Sunday’s blast happened at 8:30 a.m. on a pathway near the main Larne railway line close Magheramourne, Co. Antrim. Shaw said it had been an awful experience, seeing a friend taking the full force of an explosion meant for him.

RUC Chief Constable Sir Ronnie Flanagan said the attack was a "deliberate attempt to kill or maim someone. Three men were going to dig for bait and, as the first one climbed over a fence to reach the beach, he seems to have triggered some sort of trip wire and activated a device which has caused him very serious leg injuries."

Meanwhile, there’s increasing controversy over the attempted gagging of a Sunday newspaper that has been prevented from publishing further details of allegations of British Army collusion with loyalist paramilitaries.

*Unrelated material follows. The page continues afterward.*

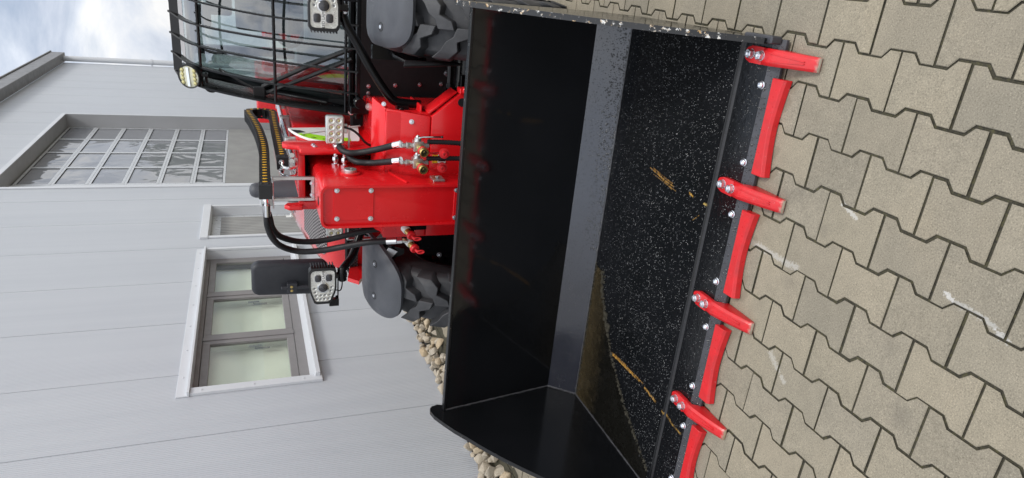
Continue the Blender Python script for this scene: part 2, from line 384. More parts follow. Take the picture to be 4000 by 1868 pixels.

For the second week running, the British defense secretary, Geoff Hoon, has obtained a court order against the Northern Ireland edition of the Sunday People, a London-based tabloid newspaper.

The paper has published reports alleging that a British military unit colluded with loyalists in a number of attacks on nationalists, including the killing of Francisco Notorantonio in Belfast in 1987.

The dead man’s family says he was killed to protect the identity of a top IRA informer who is still senior in Sinn Fein and involved at a high level at Stormont. This has been denied by republicans, who say this part of the story is a "dirty tricks" operation to distract from the central allegation of collusion.

In a statement on Saturday, the newspaper said it had gone back to the High Court in London on Friday to fight the gag order for a second time but had failed in its attempt to overturn it.